France Marolt and his legacy
France Marolt (1891–1951) was a researcher, composer and conductor who left a significant mark in many areas of Slovenian research and culture in the first half of the 20th century. Since he used his conclusions in his artistic endeavours and vice versa – he often adjusted his research theses to fit his artistic interpretations – it is impossible to separate the researcher from the artist.
Marolt’s work was diverse, embedded in many institutions and activities. He had been involved with music since his youth, and from the end of the 1920s he provided the main guidelines in arts, research, teaching and journalistic work. Throughout this period and even more enthusiastically after the Second World War, he worked to establish and empower Slovenian culture. He was a highly respected personality in his time, as evidenced by his role in numerous organizations and commissions as well as his correspondence with some important contemporaries in the Slovenian and Yugoslav space.

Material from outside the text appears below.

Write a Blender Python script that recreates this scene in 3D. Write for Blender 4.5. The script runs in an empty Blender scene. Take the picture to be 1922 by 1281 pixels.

The exhibition focuses on Marolt’s personality and work, and above all his main concern – the search for folklore material with which he could set the formation of a Slovenian national identity. The validity and significance of France Marolt has survived to this day, particularly in the choral and dance revival and folkloristics. In today’s memory, Marolt is best known for the Academic Choir (today the Academic Choir Tone Tomšič, University of Ljubljana), the Folklore Institute (today the ZRC SAZU, Institute of Ethnomusicology) and folk dance group (today the Student Folk Dance Group France Marolt), but his legacy reveals much more. The exhibition sifts through this extensive legacy to uncover selected documents testifying to his diligence, his devotion to music and his search for ideals, but does not conceal the impulses that guided him in constant search for the Slovenian, the original and the authentic.